▸ **EXERCISE DIRECTIONS**
Of the lines in the listing below, how many hold "from"? Answer with the number only.

▸ **RECORDED DATA**
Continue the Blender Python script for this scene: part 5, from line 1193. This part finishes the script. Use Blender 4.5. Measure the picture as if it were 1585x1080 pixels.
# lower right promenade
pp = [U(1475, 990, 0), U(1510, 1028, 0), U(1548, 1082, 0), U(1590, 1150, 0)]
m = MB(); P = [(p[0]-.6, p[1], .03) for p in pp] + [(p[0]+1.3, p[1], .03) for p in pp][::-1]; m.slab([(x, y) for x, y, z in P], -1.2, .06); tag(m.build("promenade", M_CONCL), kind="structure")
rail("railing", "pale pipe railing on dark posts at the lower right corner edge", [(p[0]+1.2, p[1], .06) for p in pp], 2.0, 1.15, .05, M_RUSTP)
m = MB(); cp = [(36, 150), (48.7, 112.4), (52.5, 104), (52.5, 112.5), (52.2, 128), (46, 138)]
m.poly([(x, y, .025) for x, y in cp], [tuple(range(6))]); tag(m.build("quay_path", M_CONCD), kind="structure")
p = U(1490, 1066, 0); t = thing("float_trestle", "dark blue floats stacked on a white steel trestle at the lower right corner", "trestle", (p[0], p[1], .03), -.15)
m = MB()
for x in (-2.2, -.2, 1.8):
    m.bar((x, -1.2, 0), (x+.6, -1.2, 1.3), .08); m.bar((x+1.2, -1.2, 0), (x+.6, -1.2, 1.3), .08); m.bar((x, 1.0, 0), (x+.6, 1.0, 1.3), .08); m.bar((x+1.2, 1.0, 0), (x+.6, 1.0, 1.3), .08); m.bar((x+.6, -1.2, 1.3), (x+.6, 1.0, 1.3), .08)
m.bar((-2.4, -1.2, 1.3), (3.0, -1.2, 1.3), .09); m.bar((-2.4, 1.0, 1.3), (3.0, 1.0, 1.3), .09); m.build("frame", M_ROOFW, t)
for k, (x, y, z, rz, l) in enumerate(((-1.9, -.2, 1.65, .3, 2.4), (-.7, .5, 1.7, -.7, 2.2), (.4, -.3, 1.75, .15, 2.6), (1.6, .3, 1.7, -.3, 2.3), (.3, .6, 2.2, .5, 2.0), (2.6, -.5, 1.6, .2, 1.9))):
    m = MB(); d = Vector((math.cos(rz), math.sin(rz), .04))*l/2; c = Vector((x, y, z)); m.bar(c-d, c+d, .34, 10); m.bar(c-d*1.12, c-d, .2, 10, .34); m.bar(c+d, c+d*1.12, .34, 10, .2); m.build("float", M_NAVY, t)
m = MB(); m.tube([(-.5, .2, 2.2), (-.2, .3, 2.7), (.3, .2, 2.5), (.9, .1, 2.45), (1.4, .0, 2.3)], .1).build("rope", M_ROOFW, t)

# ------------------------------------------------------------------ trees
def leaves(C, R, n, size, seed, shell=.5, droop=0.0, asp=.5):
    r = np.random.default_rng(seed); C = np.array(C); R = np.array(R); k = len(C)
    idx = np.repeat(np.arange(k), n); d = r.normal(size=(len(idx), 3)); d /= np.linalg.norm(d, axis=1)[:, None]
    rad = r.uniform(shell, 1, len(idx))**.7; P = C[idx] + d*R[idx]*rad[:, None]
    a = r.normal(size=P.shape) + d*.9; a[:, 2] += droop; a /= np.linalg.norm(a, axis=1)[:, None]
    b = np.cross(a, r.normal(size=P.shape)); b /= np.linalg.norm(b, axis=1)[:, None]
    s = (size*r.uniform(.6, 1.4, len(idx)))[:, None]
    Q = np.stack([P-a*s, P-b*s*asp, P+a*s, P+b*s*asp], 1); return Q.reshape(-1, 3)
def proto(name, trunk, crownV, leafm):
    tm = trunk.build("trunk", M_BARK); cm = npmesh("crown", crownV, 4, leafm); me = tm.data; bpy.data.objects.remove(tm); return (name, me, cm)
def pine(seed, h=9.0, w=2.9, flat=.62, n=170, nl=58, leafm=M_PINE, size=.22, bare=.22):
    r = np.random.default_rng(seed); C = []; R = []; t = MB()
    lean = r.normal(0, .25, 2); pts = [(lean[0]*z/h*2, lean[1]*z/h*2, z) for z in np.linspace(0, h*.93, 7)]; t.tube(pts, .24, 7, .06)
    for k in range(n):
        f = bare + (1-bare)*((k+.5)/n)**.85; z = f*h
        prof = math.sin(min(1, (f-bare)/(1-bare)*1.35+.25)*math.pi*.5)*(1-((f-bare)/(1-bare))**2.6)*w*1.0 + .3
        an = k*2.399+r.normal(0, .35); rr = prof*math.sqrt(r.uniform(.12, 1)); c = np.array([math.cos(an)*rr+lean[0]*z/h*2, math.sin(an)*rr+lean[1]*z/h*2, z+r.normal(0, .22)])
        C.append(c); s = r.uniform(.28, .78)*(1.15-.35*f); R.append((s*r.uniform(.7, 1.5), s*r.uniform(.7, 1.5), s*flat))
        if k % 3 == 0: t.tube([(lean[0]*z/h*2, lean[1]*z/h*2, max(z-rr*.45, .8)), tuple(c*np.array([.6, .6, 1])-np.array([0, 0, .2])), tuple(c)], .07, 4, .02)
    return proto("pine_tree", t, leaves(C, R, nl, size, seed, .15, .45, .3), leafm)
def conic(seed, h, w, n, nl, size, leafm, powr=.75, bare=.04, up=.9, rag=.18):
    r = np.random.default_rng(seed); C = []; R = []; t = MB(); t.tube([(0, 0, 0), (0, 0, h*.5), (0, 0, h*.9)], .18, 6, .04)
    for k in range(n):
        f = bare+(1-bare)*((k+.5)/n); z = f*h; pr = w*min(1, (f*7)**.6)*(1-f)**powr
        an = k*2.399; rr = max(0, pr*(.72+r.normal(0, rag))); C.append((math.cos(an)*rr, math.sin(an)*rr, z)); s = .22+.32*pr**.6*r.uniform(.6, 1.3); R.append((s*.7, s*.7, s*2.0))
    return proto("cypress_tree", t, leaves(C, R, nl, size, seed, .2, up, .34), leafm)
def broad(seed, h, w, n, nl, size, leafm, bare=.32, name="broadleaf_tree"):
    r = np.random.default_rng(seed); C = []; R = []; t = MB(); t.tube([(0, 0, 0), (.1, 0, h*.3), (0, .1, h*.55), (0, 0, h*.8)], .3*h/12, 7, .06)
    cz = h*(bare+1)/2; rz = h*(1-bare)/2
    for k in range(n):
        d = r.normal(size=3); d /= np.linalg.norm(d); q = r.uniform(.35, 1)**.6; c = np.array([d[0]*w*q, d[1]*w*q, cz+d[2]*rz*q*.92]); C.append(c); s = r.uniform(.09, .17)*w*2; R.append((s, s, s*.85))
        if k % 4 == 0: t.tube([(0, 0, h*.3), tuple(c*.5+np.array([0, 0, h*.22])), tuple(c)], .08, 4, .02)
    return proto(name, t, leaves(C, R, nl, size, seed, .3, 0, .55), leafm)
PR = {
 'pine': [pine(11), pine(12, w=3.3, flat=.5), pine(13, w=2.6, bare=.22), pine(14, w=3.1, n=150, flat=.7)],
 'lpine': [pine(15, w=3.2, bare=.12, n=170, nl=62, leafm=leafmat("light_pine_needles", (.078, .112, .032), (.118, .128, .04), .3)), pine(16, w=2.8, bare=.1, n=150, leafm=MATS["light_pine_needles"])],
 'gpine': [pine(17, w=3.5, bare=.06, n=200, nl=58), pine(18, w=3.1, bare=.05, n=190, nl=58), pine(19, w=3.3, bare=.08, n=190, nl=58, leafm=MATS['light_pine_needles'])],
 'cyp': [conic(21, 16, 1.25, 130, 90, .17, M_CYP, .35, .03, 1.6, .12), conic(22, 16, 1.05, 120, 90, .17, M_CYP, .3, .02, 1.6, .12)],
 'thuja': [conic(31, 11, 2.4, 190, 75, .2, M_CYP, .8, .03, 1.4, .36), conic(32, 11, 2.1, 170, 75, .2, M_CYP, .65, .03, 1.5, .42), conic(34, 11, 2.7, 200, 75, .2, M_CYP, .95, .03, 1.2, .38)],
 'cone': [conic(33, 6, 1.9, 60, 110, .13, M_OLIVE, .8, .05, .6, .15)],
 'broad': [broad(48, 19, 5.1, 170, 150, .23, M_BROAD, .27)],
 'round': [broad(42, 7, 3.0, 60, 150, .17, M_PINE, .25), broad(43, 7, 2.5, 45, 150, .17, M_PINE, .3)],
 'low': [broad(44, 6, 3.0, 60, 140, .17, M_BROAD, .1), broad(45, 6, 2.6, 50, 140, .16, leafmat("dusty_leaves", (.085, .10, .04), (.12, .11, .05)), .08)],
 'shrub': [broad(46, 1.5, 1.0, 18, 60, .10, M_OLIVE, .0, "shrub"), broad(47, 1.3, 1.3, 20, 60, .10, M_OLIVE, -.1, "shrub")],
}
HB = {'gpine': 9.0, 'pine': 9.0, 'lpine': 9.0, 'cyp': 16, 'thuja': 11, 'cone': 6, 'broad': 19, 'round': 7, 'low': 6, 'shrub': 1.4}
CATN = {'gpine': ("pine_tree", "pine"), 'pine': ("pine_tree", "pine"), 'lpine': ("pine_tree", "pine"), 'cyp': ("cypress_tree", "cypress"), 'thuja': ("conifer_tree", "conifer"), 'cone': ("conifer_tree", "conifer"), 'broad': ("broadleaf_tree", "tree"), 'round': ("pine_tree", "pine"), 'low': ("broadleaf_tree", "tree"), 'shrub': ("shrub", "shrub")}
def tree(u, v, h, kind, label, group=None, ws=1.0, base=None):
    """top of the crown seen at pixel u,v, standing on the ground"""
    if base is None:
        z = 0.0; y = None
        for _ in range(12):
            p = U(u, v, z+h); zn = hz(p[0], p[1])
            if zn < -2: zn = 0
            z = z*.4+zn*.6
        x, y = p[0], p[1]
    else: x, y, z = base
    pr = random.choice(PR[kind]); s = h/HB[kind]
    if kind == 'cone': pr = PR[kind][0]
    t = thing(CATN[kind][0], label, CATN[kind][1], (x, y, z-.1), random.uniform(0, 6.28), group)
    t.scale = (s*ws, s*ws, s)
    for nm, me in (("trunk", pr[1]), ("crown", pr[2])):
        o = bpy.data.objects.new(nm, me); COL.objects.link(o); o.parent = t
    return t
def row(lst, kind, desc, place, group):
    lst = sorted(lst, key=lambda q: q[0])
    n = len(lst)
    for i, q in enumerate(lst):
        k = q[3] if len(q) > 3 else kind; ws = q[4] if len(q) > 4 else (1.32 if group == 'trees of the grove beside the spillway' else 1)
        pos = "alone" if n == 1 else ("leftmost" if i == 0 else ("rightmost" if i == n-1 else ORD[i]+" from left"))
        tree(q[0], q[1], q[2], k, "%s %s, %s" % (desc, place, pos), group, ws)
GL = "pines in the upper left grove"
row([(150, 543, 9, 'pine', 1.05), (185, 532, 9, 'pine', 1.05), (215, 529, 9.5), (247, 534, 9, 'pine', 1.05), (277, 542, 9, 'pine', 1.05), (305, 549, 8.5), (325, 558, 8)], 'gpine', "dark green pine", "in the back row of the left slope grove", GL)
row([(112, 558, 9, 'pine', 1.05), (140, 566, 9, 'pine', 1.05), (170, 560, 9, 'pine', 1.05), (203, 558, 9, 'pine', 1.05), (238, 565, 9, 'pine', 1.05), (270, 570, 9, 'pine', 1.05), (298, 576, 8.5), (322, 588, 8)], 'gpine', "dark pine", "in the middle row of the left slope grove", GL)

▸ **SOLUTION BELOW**
2